L. hat durch Vergleich seiner Protagonisten gezeigt, dass bereits im Umfeld des Konzils selbst diese Differenz bei gleichzeitiger weitgehender Übereinstimmung vorhanden war, dieselbe Spannung also, die die Diskussion bis heute prägt und die sich bis heute als schier unlösbar erwiesen hat - will man nicht auf die Lehre von der kirchlichen Unfehlbarkeit verzichten.

Insofern bestätigt und exemplifiziert sein Buch wichtige Ergebnisse der Forschung aus den 1970er und 1980er Jahren - ohne freilich über sie hinaus zu führen, so wahr das Dogma von der Unfehlbarkeit des päpstlichen Lehramtes nicht ohne die Berücksichtigung auch der Anliegen Mannings (und zwar eben sehr wohl seiner papalen Ekklesiologie und nicht nur seiner von L. geschätzten Pneumatologie) gelesen werden darf. Der Satz, mit dem das Buch schließt, beschreibt deshalb genau das Problem, dessen Lösung in all den Jahren der neueren Unfehlbarkeitsdebatte nicht gelungen ist und das auch L. nicht aus der Welt schafft: "Uns als Mannings und Newmans Nachwelt bleibt weiterhin die schwierige Aufgabe überlassen, das Vermächtnis der beiden englischen Kirchenmänner von einer polarisierenden Gegenüberstellung weg und hin zu einer fruchtbaren Synthese zu führen, welche auch im konkreten Leben der Kirche Bestand haben kann."
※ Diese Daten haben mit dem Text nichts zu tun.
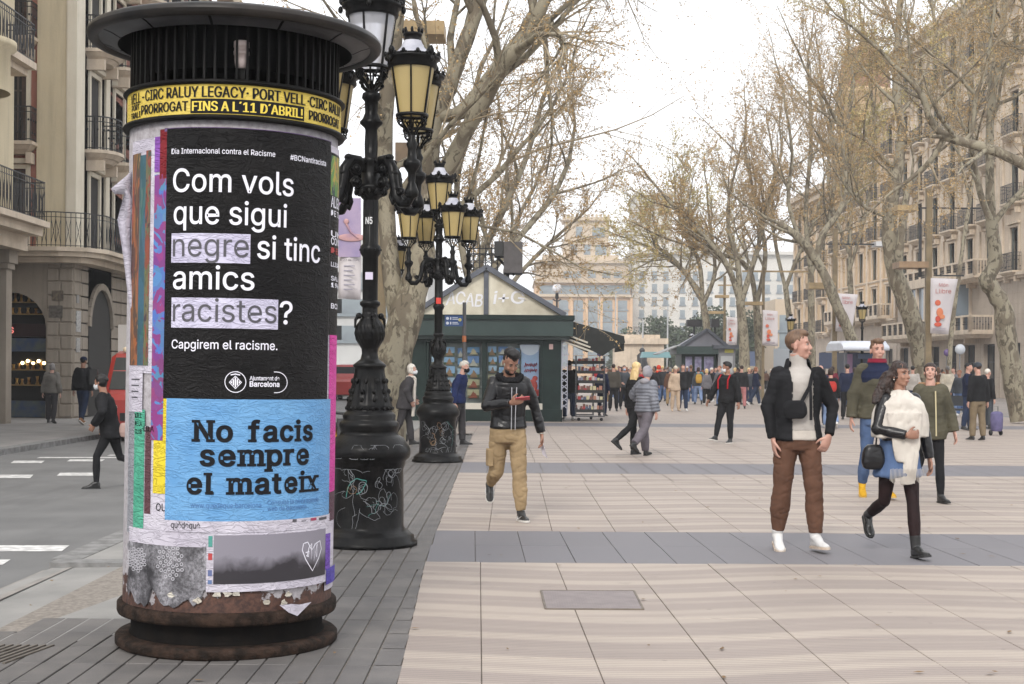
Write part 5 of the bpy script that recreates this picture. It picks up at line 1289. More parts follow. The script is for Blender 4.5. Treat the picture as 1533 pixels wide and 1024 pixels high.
def scrawl(seed, parent, R=.3035, a0=-2.2, a1=-.6, z0=.2, z1=.64, n=30):
    rnd = random.Random(seed); mbs = [MB(), MB(), MB()]
    for k in range(n):
        mi = 0 if rnd.random() < .88 else rnd.choice((1, 1, 2)); m = mbs[mi]
        a, z = rnd.uniform(a0, a1), rnd.uniform(z0, z1); wd = rnd.choice((.0012, .0014, .002, .0036 if mi else .0014)); d = rnd.uniform(0, 6.28); st = rnd.uniform(.010, .022); cu = rnd.uniform(-1.2, 1.2)
        L = []
        for q in range(rnd.randint(10, 34)):
            d += cu * .35 + rnd.uniform(-.8, .8) * (2.2 if rnd.random() < .12 else .5); a += st * cos(d) / R; z += st * sin(d) * 1.2; z = min(max(z, z0 - .04), z1 + .03)
            L.append((a, z, d))
        vs = [p for a_, z_, d_ in L for p in (((R+.002)*cos(a_ - wd*sin(d_)/R), (R+.002)*sin(a_ - wd*sin(d_)/R), z_ + wd*cos(d_)), ((R+.002)*cos(a_ + wd*sin(d_)/R), (R+.002)*sin(a_ + wd*sin(d_)/R), z_ - wd*cos(d_)))]
        m.add(vs, [(2*i, 2*i+1, 2*i+3, 2*i+2) for i in range(len(L)-1)], False)
    for m, mt in zip(mbs, M_SCRIB):
        if m.v: m.build('graffiti_scrawl', mt, parent, kind='stuff')
def lamp(px, py, Y, arm_deg, label, seed, topD=LAN):
    g = gr(px, py); t = empty('street_lamp', (g.x, g.y, 0), 0, label, 'street lamp', 'cast iron branched street lamps')
    for k in ('pedestal', 'column_foot', 'shaft', 'lantern_cradle'): meshobj(k, LM[k], t)
    for k in range(4):
        a = radians(arm_deg + 90 * k); meshobj('branch', LM['branch'], t, rz=a)
        lantern(t, (.54 * cos(a), .54 * sin(a), 3.66), LAN, 1.0, a)
    lantern(t, (0, 0, 4.14), topD, 1.12)
    scrawl(seed, t); return t
lp = lamp(551.5, 815, 0, -45, 'tall black branched lamp beside the poster column, grey glass in its top lantern', 3, LANW)
scrawl(9, lp, R=.352, z0=.80, z1=.85, n=8, a0=-2, a1=-.8)
m_ = MB(); 
for (a, z, s_, mt) in ((-1.62, 2.33, .032, srgb(196, 186, 206)), ):
    m_.lathe([(.076, z - s_), (.076, z + s_)], 3, a0=a - .45, a1=a + .45); m_.build('sticker', flat(mt, .5), lp)
v_, f_ = text2d('N5', .02); m_ = MB(); m_.add([((.078) * cos(-1.57 + (x - .6) * .9), .078 * sin(-1.57 + (x - .6) * .9), 2.78 + y * .11) for x, y in v_], f_); m_.build('stencilled_number', flat(srgb(205, 205, 205), .5), lp)
lp2 = lamp(655, 691, 0, -63, 'second black branched lamp, scrawled base in front of the newsstand, red sticker on shaft', 5)
m_ = MB(); m_.lathe([(.078, 2.60), (.078, 2.70)], 4, a0=-2.1, a1=-1.0); m_.build('sticker', flat(srgb(196, 50, 36), .5), lp2)
# --- lamps with a single lantern
def small_lamp(px, pytop, Y, label, hgt=None):
    p = at(px, pytop, Y); t = empty('street_lamp', (p.x, p.y, 0), 0, label, 'street lamp', 'single lantern street lamps'); H = p.z; k = H / 4.86
    m = MB(); m.lathe([(.22, 0), (.22, .12), (.17, .2), (.16, .5), (.19, .55), (.12, .62), (.09, .9), (.11, 1.0), (.13, 1.06), (.08, 1.15), (.065, 1.3), (.09, 1.36), (.06, 1.42), (.055, 2.4), (.08, 2.46), (.05, 2.5), (.045, H - 1.15), (.075, H - 1.1), (.05, H - 1.05), (.035, H - .95), (.05, H - .86), (.03, H - .82)], 14)
    m.build('pole', M_BLACKIRON, t); lantern(t, (0, 0, H - .74), LAN, 1.0)
small_lamp(597, 352, 30, 'slim black single lantern lamp seen between the two branched lamps')
small_lamp(1291, 451, 58, 'single lantern lamp standing above the white roofed stall')
small_lamp(1184, 470, 66, 'single lantern lamp behind the man in brown trousers')
small_lamp(1036, 497, 95, 'small single lantern lamp beside the far newsstand')
# ================================================================== newsstands
M_GREEN = PM('dark_green_kiosk_paint', (.008, .018, .016), (.014, .028, .025), 3, .45, bump=.001, spec=.25)
M_GREENL = PM('green_fascia_paint', (.022, .040, .037), (.03, .052, .048), 2, .4)
M_GREYTRIM = PM('grey_roof_trim', srgb(92, 96, 106), srgb(74, 78, 86), 3, .5); M_PANEL = PM('weathered_beige_panel', srgb(218, 212, 194), srgb(188, 180, 160), 1.6, .7, detail=7)
def kbox(root, name, pxa, pxb, pya, pyb, Y, dy0, dy1, mat, parent=None):
    """box from photo columns/rows at depth Y; dy0..dy1 along the view from the kiosk front"""
    o = root.location; a, b = at(pxa, pyb, Y), at(pxb, pya, Y); m = MB(); m.box(a.x - o.x, b.x - o.x, dy0, dy1, a.z, b.z); return m.build(name, mat, parent or root)
KY = 41.9
K = empty('newsstand', (at(722, 630, KY).x, KY, 0), 0, 'dark green newsstand with gabled roof, graffiti pediment and postcard windows', 'newsstand')
kx = lambda px: at(px, 553, KY).x - K.location.x
kz = lambda py: at(722, py, KY).z
m = MB(); m.box(kx(597), kx(638), 0, .5, -.02, 3.1); m.box(kx(812), kx(840), 0, .5, -.02, 3.1); m.box(kx(638)+.002, kx(812)-.002, .02, .5, -.02, kz(613)); m.box(kx(638)+.002, kx(812)-.002, .03, .5, kz(513), 3.1); m.box(kx(597), kx(597)+.12, .502, 3.4, -.02, 3.1); m.box(kx(840)-.1, kx(840), .502, 1.2, -.02, 3.1); m.box(kx(597), kx(840), 3.3, 3.42, -.02, 3.1); m.build('wall', M_GREEN, K)
m = MB(); m.box(kx(597)-.03, kx(842), -.04, -.002, -.02, .36); m.build('plinth', M_GREEN, K)
m = MB(); m.box(kx(606), kx(857), -.35, 3.6, kz(503), kz(479)); m.box(kx(600), kx(852), -.20, 3.5, kz(508), kz(503)-.003); m.build('fascia', M_GREENL, K)
m = MB(); m.box(kx(606)-.05, kx(857)+.04, -.42, 3.66, kz(479)+.003, kz(472)); m.build('eave_ledge', M_GREEN, K)
pk = kz(404)
m = MB(); m.prism([(kx(624), kz(471)), (kx(838), kz(471)), (kx(727), pk)], .02, 3.3); m.build('pediment_panel', M_PANEL, K)
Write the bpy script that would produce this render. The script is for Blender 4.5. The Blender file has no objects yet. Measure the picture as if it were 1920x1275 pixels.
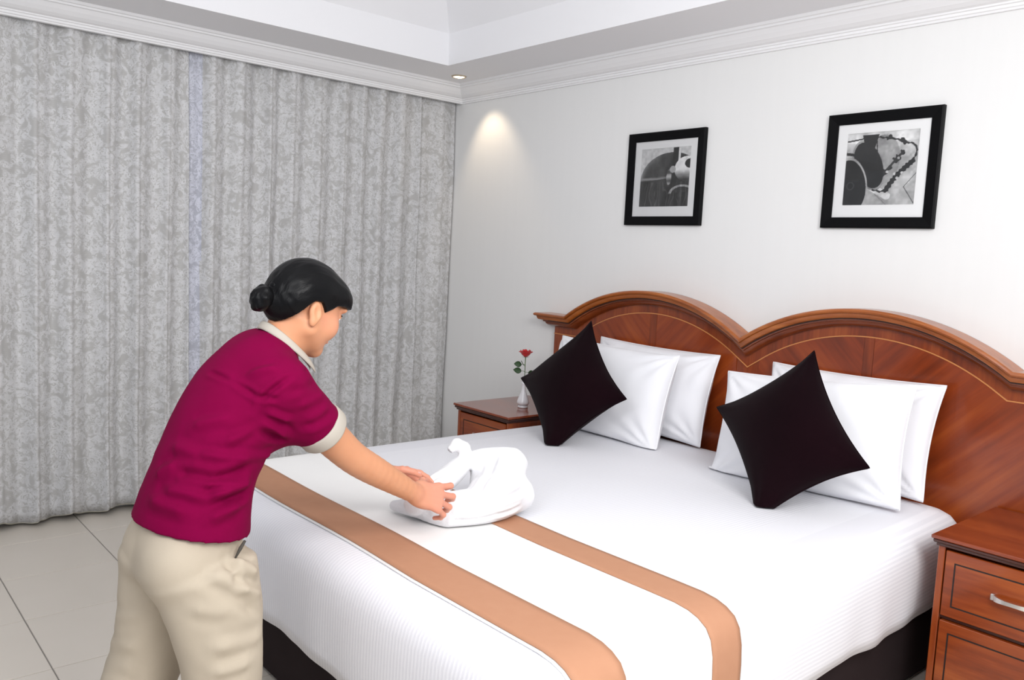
import bpy, bmesh, math, random
import numpy as np
from mathutils import Matrix, Vector
random.seed(7)
rng = np.random.default_rng(7)
SC = bpy.context.scene
COL = SC.collection
PI = math.pi

# ------------------------------------------------------------------ camera
cam_d = bpy.data.cameras.new('camera')
cam = bpy.data.objects.new('camera', cam_d)
COL.objects.link(cam)
cam_d.sensor_fit = 'HORIZONTAL'
cam_d.sensor_width = 36.0
cam_d.lens = 36.0 * 1554.945 / 1920.0
cam_d.clip_start = 0.05
_right = Vector((0.65166027, 0.75693679, 0.04884254))
_up = Vector((-0.10933411, 0.03001718, 0.99355172))
_back = Vector((0.75058974, -0.65279833, 0.10232002))
_m = Matrix((_right, _up, _back)).transposed().to_4x4()
cam.matrix_world = Matrix.Translation((4.33620829, -3.2595268, 1.408)) @ _m
SC.camera = cam

# ------------------------------------------------------------------ world, lights, exposure
SC.view_settings.view_transform = 'Standard'
SC.view_settings.look = 'None'
SC.view_settings.gamma = 1.0
SC.view_settings.use_curve_mapping = False
SC.view_settings.exposure = -0.03
wd = bpy.data.worlds.new('world')
SC.world = wd
wd.use_nodes = True
wd.node_tree.nodes['Background'].inputs[0].default_value = (0.84, 0.89, 1.0, 1)
wd.node_tree.nodes['Background'].inputs[1].default_value = 0.57


def area_light(name, loc, target, size, power, color, size_y=None):
    d = bpy.data.lights.new(name, 'AREA')
    d.energy = power
    d.color = color
    d.shape = 'RECTANGLE'
    d.size = size
    d.size_y = size_y or size
    o = bpy.data.objects.new(name, d)
    COL.objects.link(o)
    o.location = loc
    v = Vector(target) - Vector(loc)
    o.rotation_euler = v.to_track_quat('-Z', 'Y').to_euler()
    return o


area_light('flash_softbox', (4.95, -2.4, 2.3), (2.9, -1.5, 0.0), 1.2, 74, (1.0, 0.99, 0.98))
area_light('room_fill', (3.7, -3.5, 2.5), (0.6, -1.3, 0.7), 1.5, 25, (0.97, 0.98, 1.0))  # unseen fill light, added to lift curtains and wall
area_light('ceiling_fill', (3.4, -3.6, 1.9), (2.9, -2.6, 3.0), 0.7, 19, (0.97, 0.985, 1.0))  # unseen upward light, added to brighten the ceiling tray


# ------------------------------------------------------------------ helpers
def link(o, parent=None):
    COL.objects.link(o)
    if parent is not None:
        o.parent = parent
    return o


def tag(o, label=None, cat=None, group=None, kind=None):
    if label: o['label'] = label
    if cat: o['category'] = cat
    if group: o['group'] = group
    if kind: o['kind'] = kind
    return o


def thing(name, loc, label, cat, group=None):
    o = bpy.data.objects.new(name, None)
    o.empty_display_size = 0.05
    COL.objects.link(o)
    o.location = loc
    return tag(o, label, cat, group)


def local_of(parent):
    """matrix that takes world coordinates into the parent's frame"""
    if parent is None:
        return Matrix.Identity(4)
    m = Matrix.Identity(4)
    p = parent
    while p is not None:
        m = p.matrix_basis @ m
        p = p.parent
    return m.inverted()


def mesh_np(name, V, Fq, mat, parent=None, smooth=True, world=True):
    """object from numpy verts and faces (list of lists or (n,k) array); verts in world coordinates"""
    V = np.asarray(V, dtype=np.float64)
    if world and parent is not None:
        M = np.array(local_of(parent))
        V = V @ M[:3, :3].T + M[:3, 3]
    me = bpy.data.meshes.new(name)
    if isinstance(Fq, np.ndarray):
        n, k = Fq.shape
        me.vertices.add(len(V))
        me.vertices.foreach_set('co', V.astype(np.float32).ravel())
        me.loops.add(n * k)
        me.loops.foreach_set('vertex_index', Fq.astype(np.int32).ravel())
        me.polygons.add(n)
        me.polygons.foreach_set('loop_start', np.arange(0, n * k, k, dtype=np.int32))
        me.polygons.foreach_set('loop_total', np.full(n, k, dtype=np.int32))
        me.update(calc_edges=True)
        me.validate()
    else:
        me.from_pydata([tuple(v) for v in V], [], [tuple(f) for f in Fq])
        me.update()
    if smooth:
        me.polygons.foreach_set('use_smooth', np.ones(len(me.polygons), dtype=bool))
    if mat is not None:
        me.materials.append(mat)
    o = bpy.data.objects.new(name, me)
    link(o, parent)
    return o


def bm_obj(name, bm, mat, parent=None, smooth=False, recalc=True):
    if recalc:
        bmesh.ops.recalc_face_normals(bm, faces=bm.faces)
    if parent is not None:
        bm.transform(local_of(parent))
    me = bpy.data.meshes.new(name)
    bm.to_mesh(me)
    bm.free()
    if smooth:
        for p in me.polygons: p.use_smooth = True
    if mat is not None:
        me.materials.append(mat)
    o = bpy.data.objects.new(name, me)
    return link(o, parent)


def add_box(bm, lo, hi, bevel=0.0, seg=2):
    r = bmesh.ops.create_cube(bm, size=1.0)
    vs = r['verts']
    for v in vs:
        v.co = Vector([lo[i] + (v.co[i] + 0.5) * (hi[i] - lo[i]) for i in range(3)])
    if bevel > 0:
        es = list({e for v in vs for e in v.link_edges})
        bmesh.ops.bevel(bm, geom=es, offset=bevel, segments=seg, profile=0.5, affect='EDGES')
    return bm


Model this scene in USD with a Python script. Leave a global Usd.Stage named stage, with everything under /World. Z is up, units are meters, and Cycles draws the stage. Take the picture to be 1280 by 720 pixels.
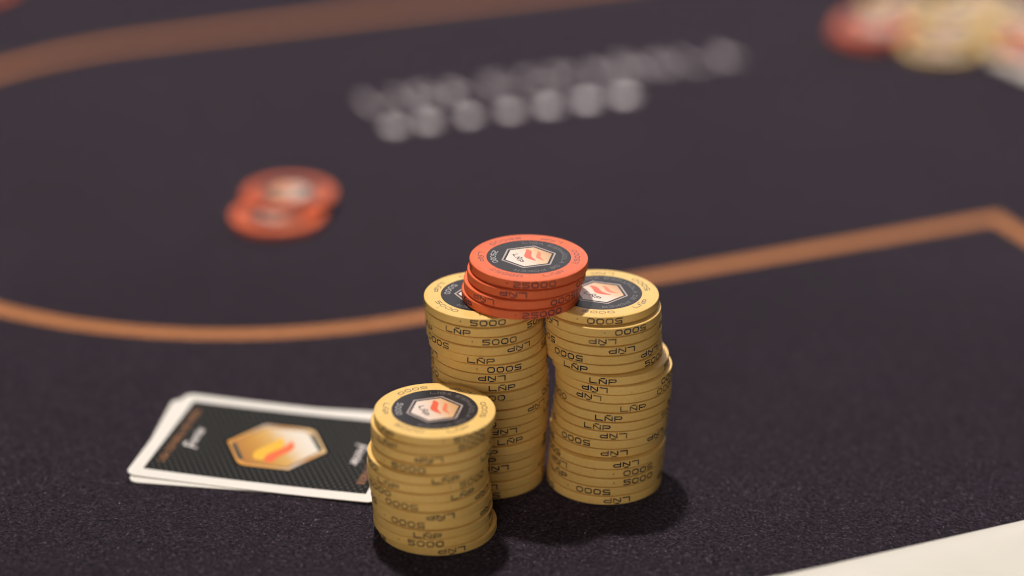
import math
import random
import numpy as np
import trimesh
import shapely
from shapely import affinity
from shapely.geometry import LineString, Polygon, Point, box
from shapely.ops import unary_union
import usdkit
import meshkit
from pxr import Usd, UsdGeom, UsdLux, UsdShade, Gf, Sdf, Vt

random.seed(7)
rng = np.random.default_rng(7)
MM = 0.001
stage = Usd.Stage.CreateInMemory()
UsdGeom.SetStageUpAxis(stage, UsdGeom.Tokens.z)
UsdGeom.SetStageMetersPerUnit(stage, 1.0)
UsdGeom.Xform.Define(stage, '/World')
UsdGeom.Scope.Define(stage, '/World/Looks')

# ------------------------------------------------------------------ camera, lamps, exposure
# plan drawn in millimetres with y measured from below the camera; the world origin lies under the stacks
Y0 = 740.0
PITCH, CAM_H, ROLL = 0.419, 399.5, 0.010
cam = UsdGeom.Camera.Define(stage, '/World/camera')
cam.CreateHorizontalApertureAttr(36.0)
cam.CreateFocalLengthAttr(3076 / 1280 * 36.0)
cam.CreateFStopAttr(2.55)
cam.CreateFocusDistanceAttr(0.806)
cam.CreateClippingRangeAttr(Gf.Vec2f(0.05, 50))
cam.CreateExposureAttr(0.0)
right = np.array([1.0, 0, 0]); fwd = np.array([0, math.cos(PITCH), -math.sin(PITCH)]); down = np.array([0, -math.sin(PITCH), -math.cos(PITCH)])
xc = math.cos(ROLL) * right - math.sin(ROLL) * down
dc = math.sin(ROLL) * right + math.cos(ROLL) * down
cm = np.eye(4); cm[0, :3] = xc; cm[1, :3] = -dc; cm[2, :3] = -fwd; cm[3, :3] = [0, -Y0 * MM, CAM_H * MM]
cam.AddTransformOp().Set(Gf.Matrix4d(*cm.ravel().tolist()))


def lamp(name, pos, target, w, h, intensity, color):
    l = UsdLux.RectLight.Define(stage, '/World/' + name)
    l.CreateWidthAttr(w); l.CreateHeightAttr(h); l.CreateIntensityAttr(intensity); l.CreateColorAttr(Gf.Vec3f(*color))
    p, t = np.array(pos, float), np.array(target, float)
    z = p - t; z /= np.linalg.norm(z)
    x = np.cross([0, 1, 0.01], z); x /= np.linalg.norm(x); y = np.cross(z, x)
    m = np.eye(4); m[0, :3] = x; m[1, :3] = y; m[2, :3] = z; m[3, :3] = p
    l.AddTransformOp().Set(Gf.Matrix4d(*m.ravel().tolist()))
    return l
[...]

Dem "konkreten Leben der Kirche" nicht anders als dem Leben in der Ökumene hat das Dogma von 1870 bislang nicht erkennbar genutzt. John Henry Newman dürfte dies geahnt haben, als er versuchte, seine Kirche durch eine kommunikative Ekklesiologie zu provozieren und zu inspirieren. Auch nichtkatholische Leser wissen sich von seinen Argumenten eingeladen, in einen Dialog über die Bedeutung der heute glaubenden und heute lehrenden Kirche für die Zuverlässigkeit der Evangeliumsbotschaft zu treten. Diese Aufgabe liegt allerdings jenseits einer theologiegeschichtlichen Studie wie sie L. in gründlicher Aufarbeitung der Quellen und mit Blick für wesentliche Linien, Brüche und Spannungsfelder vorgelegt hat.